I had heard a story of an experiment performed on a community of monkeys.  Don’t worry, it’s not true.  Well, not true as an experiment – it never happened.  But I still love the story.  It’s a variant of this one.  Of course the whole thing comprises a moralizing sermon of sorts, maybe even a mediocre one in the scheme of things.  But when such describes life it’s useful for me.

In my telling, 20 or so monkeys were put into a large area with a greased pole at its center.   At the top of the greased pole was a cluster of delicious bananas.  But naturally as any simian in the group would attempt to scale the pole, s/he would fall and get nowhere.  The bananas might as well not have existed.

Then 2 things were changed – 5 new monkeys were brought in replacing 5 who removed, and the pole was de-greased.  So a monkey could legitimately climb the pole to get the bananas.

But it was soon found that only the new monkeys would even attempt such a thing.  And when they did, they were pulled down by large number of other monkeys who knew that it was impossible.  So even then, the bananas went uneaten.  And even the new monkeys learned one could not ascend the pole.

It is of interest that it doesn’t matter if stories like this ever happened in a scientific experiment.  Because they happen in corporate life so universally.  And it’s tragic. Wasteful.

Innovation is stifled.  Businesses fail.  The new monkeys quit or assimilate into cynical dysfunction.
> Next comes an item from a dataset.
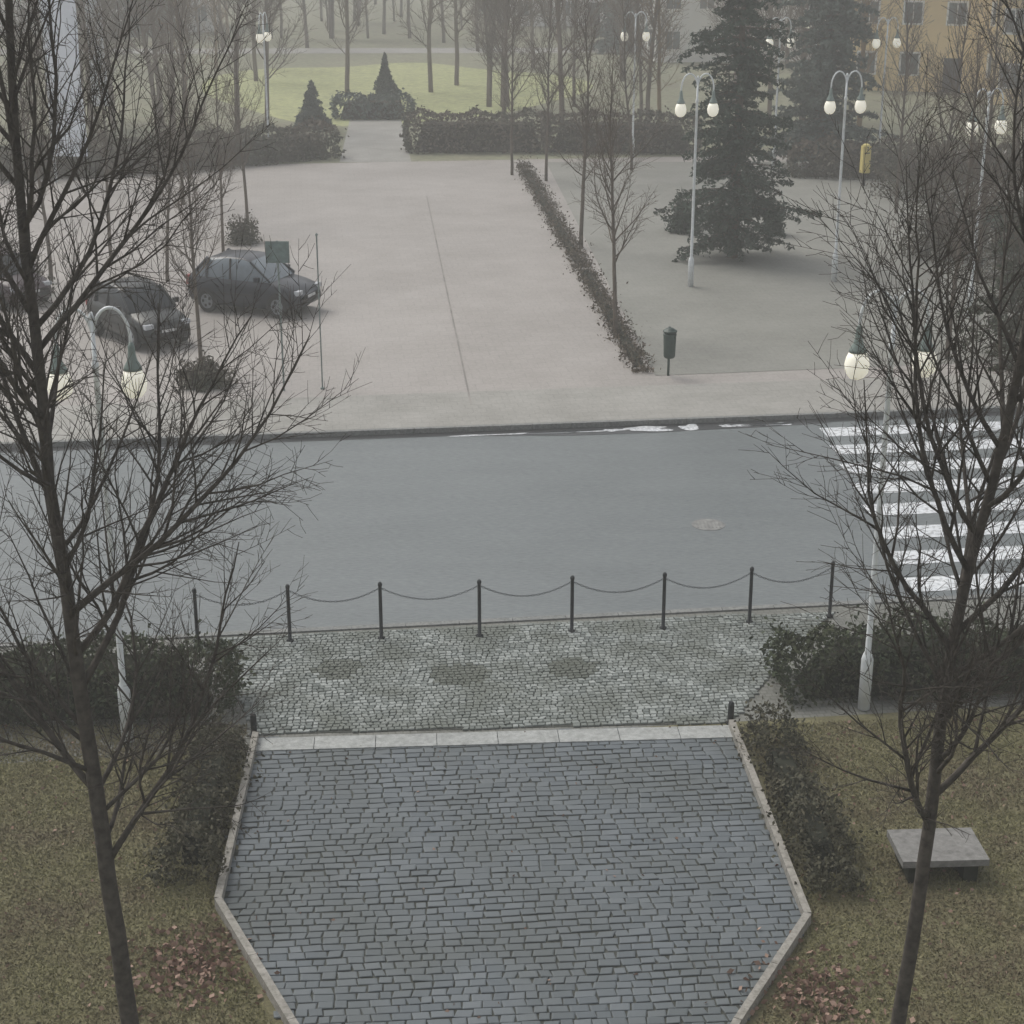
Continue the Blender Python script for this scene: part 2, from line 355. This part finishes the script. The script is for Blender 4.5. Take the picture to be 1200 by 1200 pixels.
# ------------------------------------------------------------------ bare trees
def tree_mesh(name,mat,height,r0,seed,n1=40,dens=(4,5,5),first=.2,ang=(38,60),spread=.30,sides=5,wander=.05,twigr=.004,up=.10,trunkw=.03,maxl=4,minL=.12):
    rr=random.Random(seed); b=MB()
    def rv(): return Vector((rr.gauss(0,1),rr.gauss(0,1),rr.gauss(0,1)))
    def child_dir(d,a):
        o=d.orthogonal().normalized(); o.rotate(Matrix.Rotation(rr.uniform(0,6.2832),3,d))
        return (d*math.cos(a)+o*math.sin(a)).normalized()
    def grow(p,d,L,r,lvl):
        seg={0:.5,1:.3,2:.3,3:.25,4:.3}[lvl]; n=max(2,min(26,int(L/seg))); pts=[p];rad=[r]; ds=[d]
        for i in range(n):
            w=trunkw if lvl==0 else wander*(1+.6*lvl)
            d=(d+rv()*w+Vector((0,0,(up/(1+.4*(lvl-1))) if lvl else .05))).normalized(); p=p+d*(L/n); t=(i+1)/n
            pts.append(p); ds.append(d); rad.append(max(twigr*.6,r*(1-t*(.85 if lvl else .86))))
        b.tube(pts,rad,{0:9,1:sides,2:4,3:3,4:3}[lvl])
        if lvl>=maxl: return
        cnt=n1 if lvl==0 else int(L*dens[lvl-1]+rr.random())
        for k in range(cnt):
            if lvl==0: t=first+(1-first)*(k+rr.random())/cnt*.97
            else: t=.10+.88*(k+rr.random())/cnt
            x=t*n; i=min(int(x),n-1); q=pts[i].lerp(pts[i+1],x-i); dd=ds[i+1]; rq=rad[i]+(rad[i+1]-rad[i])*(x-i)
            if lvl==0:
                tt=(t-first)/(1-first); a=math.radians(rr.uniform(*ang)*(1.12-.5*tt))
                L2=height*spread*(.5+.6*math.sin(math.pi*min(1,tt*.8+.2)))*rr.uniform(.5,1.15)*(1-.45*tt)
                r2=min(rq*.6,.008+L2*.0085)
            else:
                a=math.radians(rr.uniform(22,55)); L2=L*(1-.5*t)*rr.uniform(.28,.6); r2=max(twigr,min(rq*.6,L2*.012))
            if L2>minL: grow(q,child_dir(dd,a),L2,r2,lvl+1)
    grow(Vector((0,0,-.05)),Vector((0,0,1)),height,r0,0)
    me=bpy.data.meshes.new(name); me.from_pydata(b.v,[],b.f); me.materials.append(mat)
    me.polygons.foreach_set('use_smooth',[True]*len(me.polygons)); me.update()
    print("TREE",name,len(b.v)); return me
def place(name,me,p,rot=0,scale=1,parent=None):
    o=bpy.data.objects.new(name,me); COL.objects.link(o); o.location=p; o.rotation_euler=(0,0,rot); o.scale=(scale,)*3
    if parent: o.parent=parent
    return o
T1=tree_mesh("bare_tree_a",M['bark'],15.5,.108,11,n1=54,dens=(5.2,6.4,5.5),first=.17,ang=(32,58),spread=.27)
T2=tree_mesh("bare_tree_b",M['bark'],14.5,.09,29,n1=50,dens=(5.2,6.4,5.5),first=.22,ang=(32,60),spread=.28)
place("bare_tree",T1,gp(158,1240,.1),0.4); place("bare_tree",T2,gp(1046,1250,.1),2.1)
mids=[tree_mesh("small_tree_%d"%i,M['barkmid'],8,.07,40+i,n1=36,dens=(6,7,4),first=.26,spread=.29,twigr=.006,maxl=3,ang=(30,52),up=.12) for i in range(3)]
far=[]
for i in range(3):
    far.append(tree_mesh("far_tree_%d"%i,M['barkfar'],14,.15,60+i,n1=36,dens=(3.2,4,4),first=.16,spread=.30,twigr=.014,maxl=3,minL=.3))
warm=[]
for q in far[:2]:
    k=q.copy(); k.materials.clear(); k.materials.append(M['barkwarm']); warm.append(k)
for i,(px,py,s,k) in enumerate([(722,396,1.05,0),(681,290,1.2,1),(236,432,.95,2),(196,330,.95,0),(290,262,1.0,1),(262,300,.9,2),(130,300,1.05,1),(60,330,1.1,0),(40,250,1.1,2),(215,240,1.15,0),(640,212,1.1,2),(740,200,1.1,0),(600,205,1.1,1),(1085,300,1.2,0),(1145,330,1.3,1),(1180,270,1.4,2),(1110,420,1.15,1),(1190,440,1.2,0),(1050,250,1.2,2)]):
    place("street_tree",mids[k],gp(px,py),i*1.3,s)
dist=empty("distant_trees",(0,0,0)); rr=random.Random(5)
for i in range(150):
    py=rr.choice([172,160,150,140,125,110,95,80,60,45,35,25,15,5]); px=rr.uniform(-80,1280)
    if 320<px<545 and py>50: continue
    if py>70 and (800<px<850 or 1055<px<1110): continue
    p=gp(px,py,.1); place("tree_%d"%i,(warm[i%2] if (px>1030 or i%7==0) else far[i%3]),p,rr.uniform(0,6),rr.uniform(.7,1.2),dist)
for i,(px,py) in enumerate([(407,112),(505,108),(535,100),(360,56),(450,40),(480,45),(420,30),(560,60),(390,45),(520,50),(470,20),(440,5)]):
    place("tree_s%d"%i,far[i%3],gp(px,py,.1),i,1.1,dist)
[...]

Let me not paint too grim a picture though.  Because thankfully and triumphantly poles do get de-greased and get climbed all the time as well.  Or some diligent monkey climbs them grease and all.

However, and probably the main point, the intentionality in climbing that pole is substantial; there are no old-timer monkeys to encourage or give hope.  In fact, they will call the bananas imaginary, mock you for trying and even discredit your achievement as rotten bananas even as you eat them and share them with your friends (well you have certainly heard of sour grapes).

There is no particular effort or project to which I wish to apply this parable except to assign it to all of them.  I have been both an old and new monkey.  And if I’d say “Don’t let this environment happen to you!” it would be pointless because it probably already has somewhere in some way.

But I will tell you every time – Climb the pole!  Those bananas are real and they taste wonderful.  And stop discouraging others; let them get greasy and learn the way they will.